Breaking Down the Handshake Sound: Anatomy of a Modem Connection

Making the rounds today, this excellent write-up (and informative graphic) from Oona Räisänen about the once-familiar ‘handshake’ sound modems make when they first connect. She writes:

If you ever connected to the Internet before the 2000s, you probably remember that it made a peculiar sound. But despite becoming so familiar, it remained a mystery for most of us. What do these sounds mean?

As many already know, what you’re hearing is often called a handshake, the start of a telephone conversation between two modems. The modems are trying to find a common language and determine the weaknesses of the telephone channel originally meant for human speech.
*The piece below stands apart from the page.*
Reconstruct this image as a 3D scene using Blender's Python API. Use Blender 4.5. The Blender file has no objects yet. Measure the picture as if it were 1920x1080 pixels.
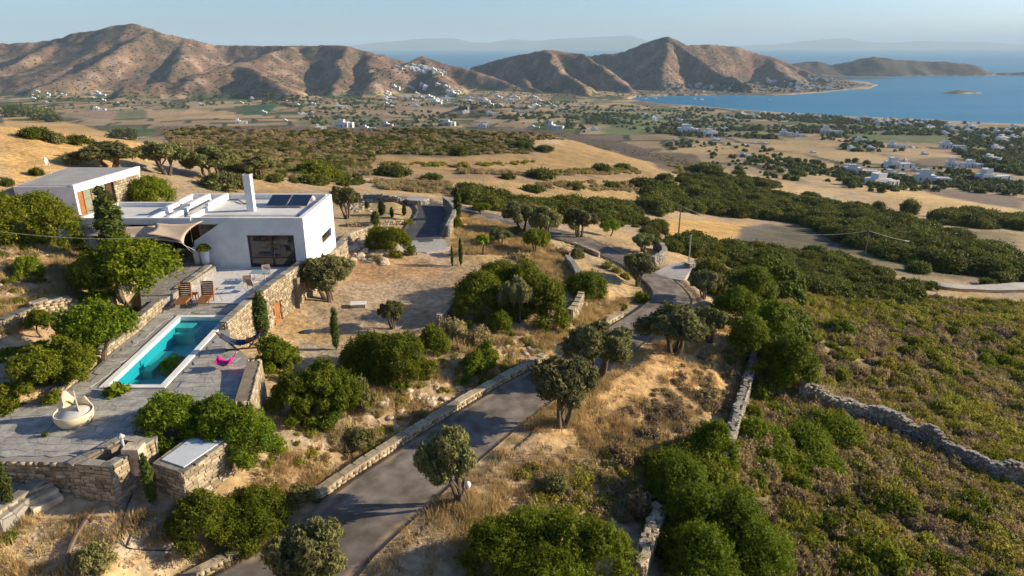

The first thing we hear in this example is a dial tone, the same tone you would hear when picking up your landline phone. The modem now knows it’s connected to a phone line and can dial a number. The number is signaled to the network using Dual-Tone Multi-Frequency signaling, or DTMF, the same sounds a telephone makes when dialing a number.

The remote modem answers with a distinct tone that our calling modem can recognize. They then exchange short bursts of binary data to assess what kind of protocol is appropriate. This is called a V.8 bis transaction.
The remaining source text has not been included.